18. How does Debussy use melody in this work? Is it singable? Is it memorable as a tune or just as a feeling? If it's only memorable as a feeling, can we still consider it a melody? Why?
Listen to the first movement from "A Symphony of Psalms" by Igor Stravinsky. (CD2, Tracks 42-44)
19. How does Stravinsky create a sense of cadence in this piece? (How do you know where one idea ends and the next one begins?)
20. Describe the end of the piece. Does it sound finished? Why or why not?

chapter 15: WCM in the US

1. When did the split between popular and "classical" occur and why?
2. What factors have contributed to the "crossover" and fusion of styles?
3. How did German culture influence American music in the nineteenth century?

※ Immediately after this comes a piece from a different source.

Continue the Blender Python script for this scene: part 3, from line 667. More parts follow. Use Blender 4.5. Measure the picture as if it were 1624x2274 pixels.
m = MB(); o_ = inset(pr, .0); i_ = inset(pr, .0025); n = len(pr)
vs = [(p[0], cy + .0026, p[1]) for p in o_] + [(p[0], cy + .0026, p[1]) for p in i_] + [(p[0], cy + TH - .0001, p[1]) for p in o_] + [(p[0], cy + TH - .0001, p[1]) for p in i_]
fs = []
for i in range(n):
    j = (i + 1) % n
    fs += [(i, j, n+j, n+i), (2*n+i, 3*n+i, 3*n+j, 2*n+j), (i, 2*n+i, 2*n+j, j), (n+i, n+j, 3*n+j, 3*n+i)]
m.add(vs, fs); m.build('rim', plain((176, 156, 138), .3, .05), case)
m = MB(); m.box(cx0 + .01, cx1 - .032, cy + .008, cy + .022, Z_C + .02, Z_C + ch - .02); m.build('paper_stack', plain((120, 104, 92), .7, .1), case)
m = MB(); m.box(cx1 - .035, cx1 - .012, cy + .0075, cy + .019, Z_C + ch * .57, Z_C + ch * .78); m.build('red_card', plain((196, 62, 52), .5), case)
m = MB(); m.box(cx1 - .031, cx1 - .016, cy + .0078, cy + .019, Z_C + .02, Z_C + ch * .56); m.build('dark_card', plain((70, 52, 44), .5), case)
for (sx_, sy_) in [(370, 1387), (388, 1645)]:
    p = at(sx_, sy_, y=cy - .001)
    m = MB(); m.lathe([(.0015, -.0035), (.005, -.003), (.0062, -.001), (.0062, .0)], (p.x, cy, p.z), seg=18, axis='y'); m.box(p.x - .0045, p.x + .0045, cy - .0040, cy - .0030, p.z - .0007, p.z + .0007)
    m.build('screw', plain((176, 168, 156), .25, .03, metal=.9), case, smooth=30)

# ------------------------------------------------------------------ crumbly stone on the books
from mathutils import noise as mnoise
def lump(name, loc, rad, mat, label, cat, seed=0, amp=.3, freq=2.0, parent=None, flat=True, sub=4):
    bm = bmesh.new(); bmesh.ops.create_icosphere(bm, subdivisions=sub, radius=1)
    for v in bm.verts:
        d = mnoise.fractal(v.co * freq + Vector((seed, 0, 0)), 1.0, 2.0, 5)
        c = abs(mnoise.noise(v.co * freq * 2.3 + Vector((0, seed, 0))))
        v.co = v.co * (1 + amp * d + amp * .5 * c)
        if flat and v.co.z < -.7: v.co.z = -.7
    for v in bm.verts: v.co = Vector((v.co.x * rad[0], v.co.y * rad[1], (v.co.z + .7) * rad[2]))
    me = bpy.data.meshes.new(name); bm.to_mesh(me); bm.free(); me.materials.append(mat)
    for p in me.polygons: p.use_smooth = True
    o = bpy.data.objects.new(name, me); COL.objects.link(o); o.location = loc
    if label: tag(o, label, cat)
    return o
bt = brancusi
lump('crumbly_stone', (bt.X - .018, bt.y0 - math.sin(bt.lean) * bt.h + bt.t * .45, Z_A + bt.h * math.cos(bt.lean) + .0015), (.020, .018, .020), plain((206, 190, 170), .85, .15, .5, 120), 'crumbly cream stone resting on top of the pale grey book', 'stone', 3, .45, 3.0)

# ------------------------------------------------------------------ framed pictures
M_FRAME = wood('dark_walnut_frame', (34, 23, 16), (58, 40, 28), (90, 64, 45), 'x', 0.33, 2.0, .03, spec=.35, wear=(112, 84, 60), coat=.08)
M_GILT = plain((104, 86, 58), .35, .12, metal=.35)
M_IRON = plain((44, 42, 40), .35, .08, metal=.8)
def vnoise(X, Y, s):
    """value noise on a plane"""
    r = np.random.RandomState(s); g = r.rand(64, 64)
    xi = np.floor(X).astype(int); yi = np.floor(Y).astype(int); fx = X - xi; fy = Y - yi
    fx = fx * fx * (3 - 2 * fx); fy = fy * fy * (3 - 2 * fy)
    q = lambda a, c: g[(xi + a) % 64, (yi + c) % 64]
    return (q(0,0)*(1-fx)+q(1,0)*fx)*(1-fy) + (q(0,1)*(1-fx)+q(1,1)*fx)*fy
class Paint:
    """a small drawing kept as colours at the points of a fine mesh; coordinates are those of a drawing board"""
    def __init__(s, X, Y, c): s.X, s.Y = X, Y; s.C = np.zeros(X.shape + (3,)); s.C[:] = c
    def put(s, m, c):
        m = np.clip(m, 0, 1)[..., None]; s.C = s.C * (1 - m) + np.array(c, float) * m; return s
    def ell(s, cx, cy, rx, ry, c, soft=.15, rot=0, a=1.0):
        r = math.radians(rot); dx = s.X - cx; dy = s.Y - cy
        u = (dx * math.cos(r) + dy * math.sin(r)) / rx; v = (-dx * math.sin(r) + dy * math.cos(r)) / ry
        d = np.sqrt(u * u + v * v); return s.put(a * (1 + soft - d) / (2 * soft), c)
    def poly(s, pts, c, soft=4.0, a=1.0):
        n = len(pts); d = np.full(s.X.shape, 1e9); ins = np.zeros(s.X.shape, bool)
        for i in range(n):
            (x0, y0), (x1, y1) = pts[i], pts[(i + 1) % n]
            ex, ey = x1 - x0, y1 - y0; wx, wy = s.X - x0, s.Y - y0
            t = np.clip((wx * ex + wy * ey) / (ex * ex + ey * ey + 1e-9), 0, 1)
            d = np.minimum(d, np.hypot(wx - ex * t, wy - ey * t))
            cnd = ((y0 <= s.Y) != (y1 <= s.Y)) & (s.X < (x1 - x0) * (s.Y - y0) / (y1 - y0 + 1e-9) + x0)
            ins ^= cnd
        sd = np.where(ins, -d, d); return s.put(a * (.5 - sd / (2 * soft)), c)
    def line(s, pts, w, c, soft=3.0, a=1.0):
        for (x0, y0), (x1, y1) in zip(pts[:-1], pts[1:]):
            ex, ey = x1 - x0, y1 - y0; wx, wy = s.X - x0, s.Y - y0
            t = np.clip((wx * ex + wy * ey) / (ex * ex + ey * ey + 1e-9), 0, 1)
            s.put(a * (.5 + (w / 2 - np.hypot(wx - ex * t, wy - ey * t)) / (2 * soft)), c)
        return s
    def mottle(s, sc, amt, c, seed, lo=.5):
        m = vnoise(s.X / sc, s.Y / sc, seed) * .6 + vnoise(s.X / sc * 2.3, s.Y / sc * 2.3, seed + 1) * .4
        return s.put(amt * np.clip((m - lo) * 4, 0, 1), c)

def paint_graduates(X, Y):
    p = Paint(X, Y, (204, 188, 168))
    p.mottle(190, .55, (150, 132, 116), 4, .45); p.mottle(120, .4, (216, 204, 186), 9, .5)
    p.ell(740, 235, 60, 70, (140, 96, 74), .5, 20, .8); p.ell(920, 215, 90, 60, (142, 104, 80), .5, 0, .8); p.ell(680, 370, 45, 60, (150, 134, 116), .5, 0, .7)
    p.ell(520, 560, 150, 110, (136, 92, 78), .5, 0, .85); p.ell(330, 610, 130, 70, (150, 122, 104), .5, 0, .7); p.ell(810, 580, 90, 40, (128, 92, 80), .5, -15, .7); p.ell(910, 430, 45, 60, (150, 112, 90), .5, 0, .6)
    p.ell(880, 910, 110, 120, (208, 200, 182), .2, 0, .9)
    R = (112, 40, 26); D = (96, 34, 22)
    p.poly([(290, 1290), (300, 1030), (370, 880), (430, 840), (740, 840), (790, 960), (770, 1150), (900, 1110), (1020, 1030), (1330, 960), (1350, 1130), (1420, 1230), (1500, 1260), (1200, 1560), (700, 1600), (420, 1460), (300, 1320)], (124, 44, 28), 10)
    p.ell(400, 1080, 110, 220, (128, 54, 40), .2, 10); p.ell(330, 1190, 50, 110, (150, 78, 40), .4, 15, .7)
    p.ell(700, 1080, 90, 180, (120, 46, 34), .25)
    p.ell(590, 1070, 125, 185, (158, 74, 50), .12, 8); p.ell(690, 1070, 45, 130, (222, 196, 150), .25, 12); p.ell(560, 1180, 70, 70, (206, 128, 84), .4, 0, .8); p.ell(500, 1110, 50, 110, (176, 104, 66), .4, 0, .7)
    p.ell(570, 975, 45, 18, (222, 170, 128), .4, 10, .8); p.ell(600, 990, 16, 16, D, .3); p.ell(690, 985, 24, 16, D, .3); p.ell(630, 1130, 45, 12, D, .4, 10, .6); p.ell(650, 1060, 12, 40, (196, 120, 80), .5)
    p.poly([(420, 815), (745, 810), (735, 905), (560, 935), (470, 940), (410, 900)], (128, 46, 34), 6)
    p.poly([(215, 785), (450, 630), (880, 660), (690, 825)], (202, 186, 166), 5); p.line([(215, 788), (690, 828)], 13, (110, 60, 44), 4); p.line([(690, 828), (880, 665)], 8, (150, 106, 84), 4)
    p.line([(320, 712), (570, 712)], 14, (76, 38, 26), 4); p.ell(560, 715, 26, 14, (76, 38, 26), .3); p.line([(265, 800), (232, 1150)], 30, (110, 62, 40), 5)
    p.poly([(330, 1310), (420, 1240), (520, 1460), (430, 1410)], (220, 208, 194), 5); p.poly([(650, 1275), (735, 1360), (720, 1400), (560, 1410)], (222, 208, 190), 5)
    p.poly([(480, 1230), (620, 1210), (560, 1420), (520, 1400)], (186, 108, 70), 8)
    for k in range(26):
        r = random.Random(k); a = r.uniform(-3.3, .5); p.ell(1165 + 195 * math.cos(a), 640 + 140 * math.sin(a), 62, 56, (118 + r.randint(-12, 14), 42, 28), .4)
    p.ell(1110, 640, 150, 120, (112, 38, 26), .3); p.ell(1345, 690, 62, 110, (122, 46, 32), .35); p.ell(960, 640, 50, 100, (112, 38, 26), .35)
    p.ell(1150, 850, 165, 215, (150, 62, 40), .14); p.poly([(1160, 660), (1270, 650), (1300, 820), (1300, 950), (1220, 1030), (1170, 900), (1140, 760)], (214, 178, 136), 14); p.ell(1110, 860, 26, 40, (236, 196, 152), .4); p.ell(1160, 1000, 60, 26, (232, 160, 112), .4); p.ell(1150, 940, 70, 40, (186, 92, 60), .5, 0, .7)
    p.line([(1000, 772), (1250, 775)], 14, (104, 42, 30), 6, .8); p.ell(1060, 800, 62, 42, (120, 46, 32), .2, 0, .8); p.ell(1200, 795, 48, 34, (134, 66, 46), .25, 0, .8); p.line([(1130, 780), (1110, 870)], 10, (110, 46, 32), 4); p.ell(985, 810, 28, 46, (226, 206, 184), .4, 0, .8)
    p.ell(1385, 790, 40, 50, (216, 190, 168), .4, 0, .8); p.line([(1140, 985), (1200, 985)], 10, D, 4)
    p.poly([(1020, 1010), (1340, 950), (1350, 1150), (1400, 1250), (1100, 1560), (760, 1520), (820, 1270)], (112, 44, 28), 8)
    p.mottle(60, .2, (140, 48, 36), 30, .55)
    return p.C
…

4. Why did Americans start going to France for their education?
5. Who was Charles Ives and why was he important?
6. Why did Ives use musical quotations?
7. Who was Aaron Copland and why was he important?
8. What are some ways Copland tried to create an "American" sound in classical music?
9. Who was Amy Beach and why was she important?
10. Who was Ruth Crawford Seeger and why was she important?
11. Who was William Grand Still and why was he important?
12. Who was Henry Cowell and why was he important?
13. Who was Louis Gottschalk and why was he important?
14. Who was George Gershwin and why was he important?